■ What to do: Repeat, exactly and completely, the material that follows. Omit the pictures.

□ □ □ □

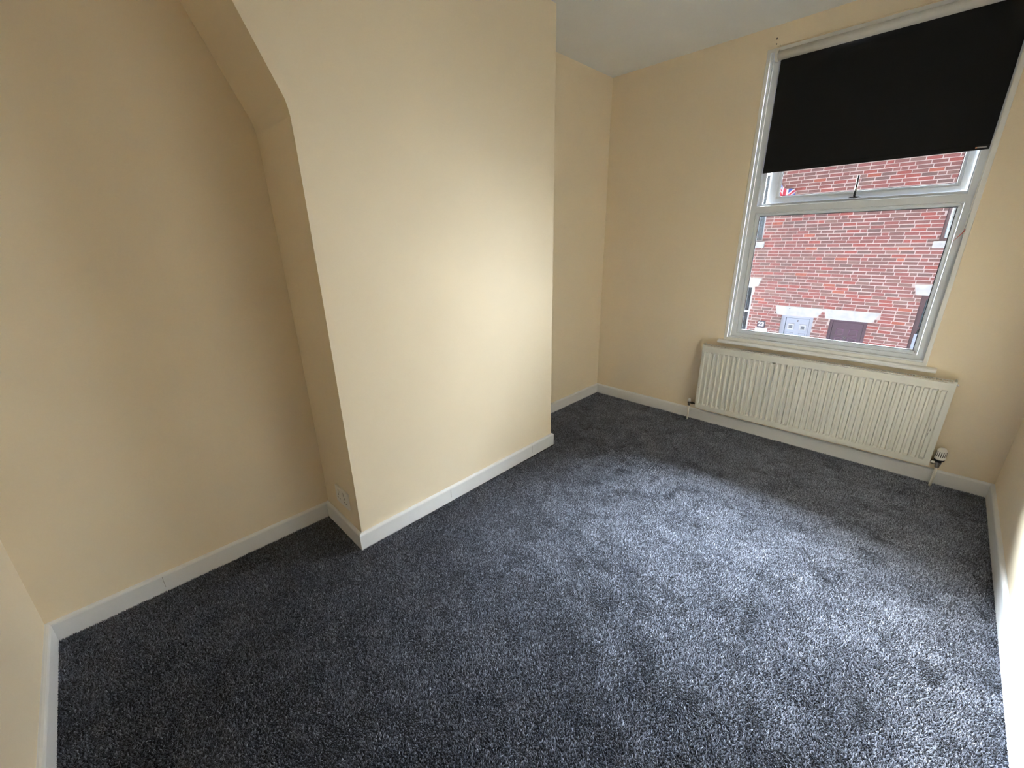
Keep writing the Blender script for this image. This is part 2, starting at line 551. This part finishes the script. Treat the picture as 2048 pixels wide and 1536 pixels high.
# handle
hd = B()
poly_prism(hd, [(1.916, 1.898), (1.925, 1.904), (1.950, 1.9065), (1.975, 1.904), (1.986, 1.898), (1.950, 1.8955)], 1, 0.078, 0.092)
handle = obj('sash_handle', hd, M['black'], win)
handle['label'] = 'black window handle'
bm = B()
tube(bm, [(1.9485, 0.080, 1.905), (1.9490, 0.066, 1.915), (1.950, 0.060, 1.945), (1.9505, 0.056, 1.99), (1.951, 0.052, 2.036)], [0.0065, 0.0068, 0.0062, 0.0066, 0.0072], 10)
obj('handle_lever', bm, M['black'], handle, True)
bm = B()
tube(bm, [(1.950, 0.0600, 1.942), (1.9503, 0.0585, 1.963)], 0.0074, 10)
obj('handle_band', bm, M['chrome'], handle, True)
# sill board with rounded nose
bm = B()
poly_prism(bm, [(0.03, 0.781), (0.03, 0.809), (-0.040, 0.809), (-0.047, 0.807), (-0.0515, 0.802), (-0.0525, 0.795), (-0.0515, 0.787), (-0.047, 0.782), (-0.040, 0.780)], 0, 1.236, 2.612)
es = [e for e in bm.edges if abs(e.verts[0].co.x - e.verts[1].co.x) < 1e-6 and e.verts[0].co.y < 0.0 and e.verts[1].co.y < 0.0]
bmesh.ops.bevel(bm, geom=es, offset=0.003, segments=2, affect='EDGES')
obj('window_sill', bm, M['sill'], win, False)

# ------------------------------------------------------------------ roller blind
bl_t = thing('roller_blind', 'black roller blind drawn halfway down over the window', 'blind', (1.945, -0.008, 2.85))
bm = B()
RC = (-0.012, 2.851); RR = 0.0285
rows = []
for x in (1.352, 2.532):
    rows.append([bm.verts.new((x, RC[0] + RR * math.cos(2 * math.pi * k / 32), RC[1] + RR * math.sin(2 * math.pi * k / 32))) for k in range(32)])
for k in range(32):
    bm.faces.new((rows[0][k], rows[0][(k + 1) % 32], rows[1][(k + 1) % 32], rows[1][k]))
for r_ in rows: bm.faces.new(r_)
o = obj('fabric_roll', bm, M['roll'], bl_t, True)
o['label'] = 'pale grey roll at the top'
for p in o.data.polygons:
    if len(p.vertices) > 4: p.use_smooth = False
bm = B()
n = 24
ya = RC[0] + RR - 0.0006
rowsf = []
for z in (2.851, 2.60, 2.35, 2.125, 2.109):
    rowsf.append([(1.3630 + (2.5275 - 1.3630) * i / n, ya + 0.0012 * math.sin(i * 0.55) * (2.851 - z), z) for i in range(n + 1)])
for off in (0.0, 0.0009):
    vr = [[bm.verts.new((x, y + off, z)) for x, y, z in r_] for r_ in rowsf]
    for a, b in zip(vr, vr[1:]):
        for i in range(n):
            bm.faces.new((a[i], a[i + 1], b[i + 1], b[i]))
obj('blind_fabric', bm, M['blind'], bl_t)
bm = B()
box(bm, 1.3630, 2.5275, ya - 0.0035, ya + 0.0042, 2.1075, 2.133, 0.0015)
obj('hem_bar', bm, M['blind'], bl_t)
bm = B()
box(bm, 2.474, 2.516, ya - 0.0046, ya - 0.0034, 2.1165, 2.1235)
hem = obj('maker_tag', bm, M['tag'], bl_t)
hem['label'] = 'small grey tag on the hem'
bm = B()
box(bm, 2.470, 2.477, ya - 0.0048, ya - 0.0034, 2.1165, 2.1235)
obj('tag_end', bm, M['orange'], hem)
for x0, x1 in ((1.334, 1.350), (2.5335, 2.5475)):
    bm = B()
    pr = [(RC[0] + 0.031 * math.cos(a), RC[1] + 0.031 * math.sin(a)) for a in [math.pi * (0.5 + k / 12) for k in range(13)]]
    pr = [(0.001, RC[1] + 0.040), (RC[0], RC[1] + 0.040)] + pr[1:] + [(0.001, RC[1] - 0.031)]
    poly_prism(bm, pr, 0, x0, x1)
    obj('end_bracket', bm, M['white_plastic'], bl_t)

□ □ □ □

■ The answer:
Keep writing the Blender script for this image. This is part 2, starting at line 551. This part finishes the script. Treat the picture as 2048 pixels wide and 1536 pixels high.
# handle
hd = B()
poly_prism(hd, [(1.916, 1.898), (1.925, 1.904), (1.950, 1.9065), (1.975, 1.904), (1.986, 1.898), (1.950, 1.8955)], 1, 0.078, 0.092)
handle = obj('sash_handle', hd, M['black'], win)
handle['label'] = 'black window handle'
bm = B()
tube(bm, [(1.9485, 0.080, 1.905), (1.9490, 0.066, 1.915), (1.950, 0.060, 1.945), (1.9505, 0.056, 1.99), (1.951, 0.052, 2.036)], [0.0065, 0.0068, 0.0062, 0.0066, 0.0072], 10)
obj('handle_lever', bm, M['black'], handle, True)
bm = B()
tube(bm, [(1.950, 0.0600, 1.942), (1.9503, 0.0585, 1.963)], 0.0074, 10)
obj('handle_band', bm, M['chrome'], handle, True)
# sill board with rounded nose
bm = B()
poly_prism(bm, [(0.03, 0.781), (0.03, 0.809), (-0.040, 0.809), (-0.047, 0.807), (-0.0515, 0.802), (-0.0525, 0.795), (-0.0515, 0.787), (-0.047, 0.782), (-0.040, 0.780)], 0, 1.236, 2.612)
es = [e for e in bm.edges if abs(e.verts[0].co.x - e.verts[1].co.x) < 1e-6 and e.verts[0].co.y < 0.0 and e.verts[1].co.y < 0.0]
bmesh.ops.bevel(bm, geom=es, offset=0.003, segments=2, affect='EDGES')
obj('window_sill', bm, M['sill'], win, False)

# ------------------------------------------------------------------ roller blind
bl_t = thing('roller_blind', 'black roller blind drawn halfway down over the window', 'blind', (1.945, -0.008, 2.85))
bm = B()
RC = (-0.012, 2.851); RR = 0.0285
rows = []
for x in (1.352, 2.532):
    rows.append([bm.verts.new((x, RC[0] + RR * math.cos(2 * math.pi * k / 32), RC[1] + RR * math.sin(2 * math.pi * k / 32))) for k in range(32)])
for k in range(32):
    bm.faces.new((rows[0][k], rows[0][(k + 1) % 32], rows[1][(k + 1) % 32], rows[1][k]))
for r_ in rows: bm.faces.new(r_)
o = obj('fabric_roll', bm, M['roll'], bl_t, True)
o['label'] = 'pale grey roll at the top'
for p in o.data.polygons:
    if len(p.vertices) > 4: p.use_smooth = False
bm = B()
n = 24
ya = RC[0] + RR - 0.0006
rowsf = []
for z in (2.851, 2.60, 2.35, 2.125, 2.109):
    rowsf.append([(1.3630 + (2.5275 - 1.3630) * i / n, ya + 0.0012 * math.sin(i * 0.55) * (2.851 - z), z) for i in range(n + 1)])
for off in (0.0, 0.0009):
    vr = [[bm.verts.new((x, y + off, z)) for x, y, z in r_] for r_ in rowsf]
    for a, b in zip(vr, vr[1:]):
        for i in range(n):
            bm.faces.new((a[i], a[i + 1], b[i + 1], b[i]))
obj('blind_fabric', bm, M['blind'], bl_t)
bm = B()
box(bm, 1.3630, 2.5275, ya - 0.0035, ya + 0.0042, 2.1075, 2.133, 0.0015)
obj('hem_bar', bm, M['blind'], bl_t)
bm = B()
box(bm, 2.474, 2.516, ya - 0.0046, ya - 0.0034, 2.1165, 2.1235)
hem = obj('maker_tag', bm, M['tag'], bl_t)
hem['label'] = 'small grey tag on the hem'
bm = B()
box(bm, 2.470, 2.477, ya - 0.0048, ya - 0.0034, 2.1165, 2.1235)
obj('tag_end', bm, M['orange'], hem)
for x0, x1 in ((1.334, 1.350), (2.5335, 2.5475)):
    bm = B()
    pr = [(RC[0] + 0.031 * math.cos(a), RC[1] + 0.031 * math.sin(a)) for a in [math.pi * (0.5 + k / 12) for k in range(13)]]
    pr = [(0.001, RC[1] + 0.040), (RC[0], RC[1] + 0.040)] + pr[1:] + [(0.001, RC[1] - 0.031)]
    poly_prism(bm, pr, 0, x0, x1)
    obj('end_bracket', bm, M['white_plastic'], bl_t)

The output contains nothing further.